= Written task =
Give the data a second time, exactly and in full.

(Scene script records)
——

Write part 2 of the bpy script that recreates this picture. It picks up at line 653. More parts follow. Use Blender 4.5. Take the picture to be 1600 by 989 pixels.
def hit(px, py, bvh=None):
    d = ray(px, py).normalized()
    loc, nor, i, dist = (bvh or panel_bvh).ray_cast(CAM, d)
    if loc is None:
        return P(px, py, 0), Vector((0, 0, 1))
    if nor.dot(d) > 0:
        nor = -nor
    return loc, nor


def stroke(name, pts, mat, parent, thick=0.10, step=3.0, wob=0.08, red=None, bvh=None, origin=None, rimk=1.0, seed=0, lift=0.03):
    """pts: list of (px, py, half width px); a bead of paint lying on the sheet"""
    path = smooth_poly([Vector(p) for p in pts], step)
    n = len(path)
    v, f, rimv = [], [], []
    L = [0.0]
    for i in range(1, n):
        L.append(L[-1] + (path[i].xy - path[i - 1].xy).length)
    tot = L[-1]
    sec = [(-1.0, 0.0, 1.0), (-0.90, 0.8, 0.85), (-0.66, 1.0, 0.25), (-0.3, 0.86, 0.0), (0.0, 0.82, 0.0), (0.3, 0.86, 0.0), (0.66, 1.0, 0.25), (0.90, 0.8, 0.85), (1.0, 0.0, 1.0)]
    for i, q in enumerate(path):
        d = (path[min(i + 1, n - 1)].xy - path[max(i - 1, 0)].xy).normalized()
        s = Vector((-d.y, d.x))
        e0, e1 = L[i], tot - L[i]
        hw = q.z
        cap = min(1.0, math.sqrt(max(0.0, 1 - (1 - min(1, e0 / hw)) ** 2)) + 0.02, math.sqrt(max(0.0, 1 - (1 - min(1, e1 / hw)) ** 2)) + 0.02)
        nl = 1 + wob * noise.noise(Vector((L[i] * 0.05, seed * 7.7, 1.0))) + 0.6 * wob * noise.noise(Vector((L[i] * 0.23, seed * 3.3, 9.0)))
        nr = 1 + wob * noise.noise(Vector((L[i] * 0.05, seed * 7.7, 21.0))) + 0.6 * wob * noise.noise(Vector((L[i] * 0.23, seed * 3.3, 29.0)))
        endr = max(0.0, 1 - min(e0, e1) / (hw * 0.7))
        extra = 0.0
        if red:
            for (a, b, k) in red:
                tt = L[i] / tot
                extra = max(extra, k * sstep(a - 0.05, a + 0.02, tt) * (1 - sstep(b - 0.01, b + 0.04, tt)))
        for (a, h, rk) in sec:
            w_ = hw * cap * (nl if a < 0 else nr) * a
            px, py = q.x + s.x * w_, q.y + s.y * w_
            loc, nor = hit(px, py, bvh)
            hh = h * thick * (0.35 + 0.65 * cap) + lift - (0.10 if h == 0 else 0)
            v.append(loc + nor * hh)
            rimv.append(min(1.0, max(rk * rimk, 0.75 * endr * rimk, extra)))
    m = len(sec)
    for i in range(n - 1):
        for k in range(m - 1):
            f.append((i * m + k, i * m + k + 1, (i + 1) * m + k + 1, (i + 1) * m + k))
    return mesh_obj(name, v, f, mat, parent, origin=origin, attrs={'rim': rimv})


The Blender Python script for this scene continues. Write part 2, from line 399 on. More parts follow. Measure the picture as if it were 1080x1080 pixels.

——

= Written reply =
Write part 2 of the bpy script that recreates this picture. It picks up at line 653. More parts follow. Use Blender 4.5. Take the picture to be 1600 by 989 pixels.
def hit(px, py, bvh=None):
    d = ray(px, py).normalized()
    loc, nor, i, dist = (bvh or panel_bvh).ray_cast(CAM, d)
    if loc is None:
        return P(px, py, 0), Vector((0, 0, 1))
    if nor.dot(d) > 0:
        nor = -nor
    return loc, nor


def stroke(name, pts, mat, parent, thick=0.10, step=3.0, wob=0.08, red=None, bvh=None, origin=None, rimk=1.0, seed=0, lift=0.03):
    """pts: list of (px, py, half width px); a bead of paint lying on the sheet"""
    path = smooth_poly([Vector(p) for p in pts], step)
    n = len(path)
    v, f, rimv = [], [], []
    L = [0.0]
    for i in range(1, n):
        L.append(L[-1] + (path[i].xy - path[i - 1].xy).length)
    tot = L[-1]
    sec = [(-1.0, 0.0, 1.0), (-0.90, 0.8, 0.85), (-0.66, 1.0, 0.25), (-0.3, 0.86, 0.0), (0.0, 0.82, 0.0), (0.3, 0.86, 0.0), (0.66, 1.0, 0.25), (0.90, 0.8, 0.85), (1.0, 0.0, 1.0)]
    for i, q in enumerate(path):
        d = (path[min(i + 1, n - 1)].xy - path[max(i - 1, 0)].xy).normalized()
        s = Vector((-d.y, d.x))
        e0, e1 = L[i], tot - L[i]
        hw = q.z
        cap = min(1.0, math.sqrt(max(0.0, 1 - (1 - min(1, e0 / hw)) ** 2)) + 0.02, math.sqrt(max(0.0, 1 - (1 - min(1, e1 / hw)) ** 2)) + 0.02)
        nl = 1 + wob * noise.noise(Vector((L[i] * 0.05, seed * 7.7, 1.0))) + 0.6 * wob * noise.noise(Vector((L[i] * 0.23, seed * 3.3, 9.0)))
        nr = 1 + wob * noise.noise(Vector((L[i] * 0.05, seed * 7.7, 21.0))) + 0.6 * wob * noise.noise(Vector((L[i] * 0.23, seed * 3.3, 29.0)))
        endr = max(0.0, 1 - min(e0, e1) / (hw * 0.7))
        extra = 0.0
        if red:
            for (a, b, k) in red:
                tt = L[i] / tot
                extra = max(extra, k * sstep(a - 0.05, a + 0.02, tt) * (1 - sstep(b - 0.01, b + 0.04, tt)))
        for (a, h, rk) in sec:
            w_ = hw * cap * (nl if a < 0 else nr) * a
            px, py = q.x + s.x * w_, q.y + s.y * w_
            loc, nor = hit(px, py, bvh)
            hh = h * thick * (0.35 + 0.65 * cap) + lift - (0.10 if h == 0 else 0)
            v.append(loc + nor * hh)
            rimv.append(min(1.0, max(rk * rimk, 0.75 * endr * rimk, extra)))
    m = len(sec)
    for i in range(n - 1):
        for k in range(m - 1):
            f.append((i * m + k, i * m + k + 1, (i + 1) * m + k + 1, (i + 1) * m + k))
    return mesh_obj(name, v, f, mat, parent, origin=origin, attrs={'rim': rimv})


The Blender Python script for this scene continues. Write part 2, from line 399 on. More parts follow. Measure the picture as if it were 1080x1080 pixels.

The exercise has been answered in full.